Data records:
══════

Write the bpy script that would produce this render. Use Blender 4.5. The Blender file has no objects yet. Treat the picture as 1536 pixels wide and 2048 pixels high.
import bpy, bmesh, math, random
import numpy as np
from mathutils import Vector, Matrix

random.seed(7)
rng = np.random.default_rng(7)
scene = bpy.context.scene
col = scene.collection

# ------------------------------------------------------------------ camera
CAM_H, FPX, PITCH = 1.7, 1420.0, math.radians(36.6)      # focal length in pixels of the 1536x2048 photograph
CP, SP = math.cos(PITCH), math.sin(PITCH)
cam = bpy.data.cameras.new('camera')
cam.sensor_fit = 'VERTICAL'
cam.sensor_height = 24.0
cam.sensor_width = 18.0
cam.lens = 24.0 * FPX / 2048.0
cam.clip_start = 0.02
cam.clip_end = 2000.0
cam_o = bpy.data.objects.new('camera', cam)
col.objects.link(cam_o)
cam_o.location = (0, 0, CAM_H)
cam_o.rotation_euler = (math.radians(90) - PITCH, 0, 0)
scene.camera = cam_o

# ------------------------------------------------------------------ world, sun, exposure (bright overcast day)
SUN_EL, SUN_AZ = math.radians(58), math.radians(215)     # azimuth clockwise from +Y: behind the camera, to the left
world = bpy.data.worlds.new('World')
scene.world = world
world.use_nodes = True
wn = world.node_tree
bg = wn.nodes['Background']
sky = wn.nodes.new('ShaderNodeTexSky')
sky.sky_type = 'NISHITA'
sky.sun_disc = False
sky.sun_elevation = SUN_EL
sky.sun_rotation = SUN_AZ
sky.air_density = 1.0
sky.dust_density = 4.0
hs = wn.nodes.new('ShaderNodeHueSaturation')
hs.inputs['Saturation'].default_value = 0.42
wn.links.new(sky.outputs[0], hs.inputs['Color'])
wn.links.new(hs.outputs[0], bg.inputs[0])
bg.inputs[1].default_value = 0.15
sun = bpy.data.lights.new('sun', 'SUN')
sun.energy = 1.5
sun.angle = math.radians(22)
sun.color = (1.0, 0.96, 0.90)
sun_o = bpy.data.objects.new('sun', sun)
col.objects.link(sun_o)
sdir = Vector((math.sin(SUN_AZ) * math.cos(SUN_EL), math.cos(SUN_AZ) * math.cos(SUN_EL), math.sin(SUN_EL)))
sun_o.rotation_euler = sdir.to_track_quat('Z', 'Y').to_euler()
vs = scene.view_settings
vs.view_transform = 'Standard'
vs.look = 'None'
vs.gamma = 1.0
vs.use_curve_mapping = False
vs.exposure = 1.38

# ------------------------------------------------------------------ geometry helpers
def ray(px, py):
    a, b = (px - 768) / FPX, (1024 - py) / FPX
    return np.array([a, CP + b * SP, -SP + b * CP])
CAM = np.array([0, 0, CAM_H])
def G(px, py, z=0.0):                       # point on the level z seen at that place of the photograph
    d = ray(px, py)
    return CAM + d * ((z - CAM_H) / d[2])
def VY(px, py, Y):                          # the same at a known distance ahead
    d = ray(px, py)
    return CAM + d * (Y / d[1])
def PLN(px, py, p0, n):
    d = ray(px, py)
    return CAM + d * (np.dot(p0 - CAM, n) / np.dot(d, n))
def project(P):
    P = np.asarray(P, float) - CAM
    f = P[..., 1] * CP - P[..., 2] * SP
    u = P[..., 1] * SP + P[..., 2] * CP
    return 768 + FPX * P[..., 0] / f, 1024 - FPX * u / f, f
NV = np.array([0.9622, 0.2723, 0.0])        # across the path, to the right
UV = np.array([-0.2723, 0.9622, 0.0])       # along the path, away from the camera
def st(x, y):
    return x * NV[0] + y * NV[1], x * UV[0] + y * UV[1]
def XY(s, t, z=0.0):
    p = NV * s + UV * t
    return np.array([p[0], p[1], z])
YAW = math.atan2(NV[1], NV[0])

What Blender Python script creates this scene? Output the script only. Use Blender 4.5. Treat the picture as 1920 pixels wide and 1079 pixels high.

══════

TASK DETAILS:
Repeat every entry exactly, please.

FULL ANSWER:
Write the bpy script that would produce this render. Use Blender 4.5. The Blender file has no objects yet. Treat the picture as 1536 pixels wide and 2048 pixels high.
import bpy, bmesh, math, random
import numpy as np
from mathutils import Vector, Matrix

random.seed(7)
rng = np.random.default_rng(7)
scene = bpy.context.scene
col = scene.collection

# ------------------------------------------------------------------ camera
CAM_H, FPX, PITCH = 1.7, 1420.0, math.radians(36.6)      # focal length in pixels of the 1536x2048 photograph
CP, SP = math.cos(PITCH), math.sin(PITCH)
cam = bpy.data.cameras.new('camera')
cam.sensor_fit = 'VERTICAL'
cam.sensor_height = 24.0
cam.sensor_width = 18.0
cam.lens = 24.0 * FPX / 2048.0
cam.clip_start = 0.02
cam.clip_end = 2000.0
cam_o = bpy.data.objects.new('camera', cam)
col.objects.link(cam_o)
cam_o.location = (0, 0, CAM_H)
cam_o.rotation_euler = (math.radians(90) - PITCH, 0, 0)
scene.camera = cam_o

# ------------------------------------------------------------------ world, sun, exposure (bright overcast day)
SUN_EL, SUN_AZ = math.radians(58), math.radians(215)     # azimuth clockwise from +Y: behind the camera, to the left
world = bpy.data.worlds.new('World')
scene.world = world
world.use_nodes = True
wn = world.node_tree
bg = wn.nodes['Background']
sky = wn.nodes.new('ShaderNodeTexSky')
sky.sky_type = 'NISHITA'
sky.sun_disc = False
sky.sun_elevation = SUN_EL
sky.sun_rotation = SUN_AZ
sky.air_density = 1.0
sky.dust_density = 4.0
hs = wn.nodes.new('ShaderNodeHueSaturation')
hs.inputs['Saturation'].default_value = 0.42
wn.links.new(sky.outputs[0], hs.inputs['Color'])
wn.links.new(hs.outputs[0], bg.inputs[0])
bg.inputs[1].default_value = 0.15
sun = bpy.data.lights.new('sun', 'SUN')
sun.energy = 1.5
sun.angle = math.radians(22)
sun.color = (1.0, 0.96, 0.90)
sun_o = bpy.data.objects.new('sun', sun)
col.objects.link(sun_o)
sdir = Vector((math.sin(SUN_AZ) * math.cos(SUN_EL), math.cos(SUN_AZ) * math.cos(SUN_EL), math.sin(SUN_EL)))
sun_o.rotation_euler = sdir.to_track_quat('Z', 'Y').to_euler()
vs = scene.view_settings
vs.view_transform = 'Standard'
vs.look = 'None'
vs.gamma = 1.0
vs.use_curve_mapping = False
vs.exposure = 1.38

# ------------------------------------------------------------------ geometry helpers
def ray(px, py):
    a, b = (px - 768) / FPX, (1024 - py) / FPX
    return np.array([a, CP + b * SP, -SP + b * CP])
CAM = np.array([0, 0, CAM_H])
def G(px, py, z=0.0):                       # point on the level z seen at that place of the photograph
    d = ray(px, py)
    return CAM + d * ((z - CAM_H) / d[2])
def VY(px, py, Y):                          # the same at a known distance ahead
    d = ray(px, py)
    return CAM + d * (Y / d[1])
def PLN(px, py, p0, n):
    d = ray(px, py)
    return CAM + d * (np.dot(p0 - CAM, n) / np.dot(d, n))
def project(P):
    P = np.asarray(P, float) - CAM
    f = P[..., 1] * CP - P[..., 2] * SP
    u = P[..., 1] * SP + P[..., 2] * CP
    return 768 + FPX * P[..., 0] / f, 1024 - FPX * u / f, f
NV = np.array([0.9622, 0.2723, 0.0])        # across the path, to the right
UV = np.array([-0.2723, 0.9622, 0.0])       # along the path, away from the camera
def st(x, y):
    return x * NV[0] + y * NV[1], x * UV[0] + y * UV[1]
def XY(s, t, z=0.0):
    p = NV * s + UV * t
    return np.array([p[0], p[1], z])
YAW = math.atan2(NV[1], NV[0])

What Blender Python script creates this scene? Output the script only. Use Blender 4.5. Treat the picture as 1920 pixels wide and 1079 pixels high.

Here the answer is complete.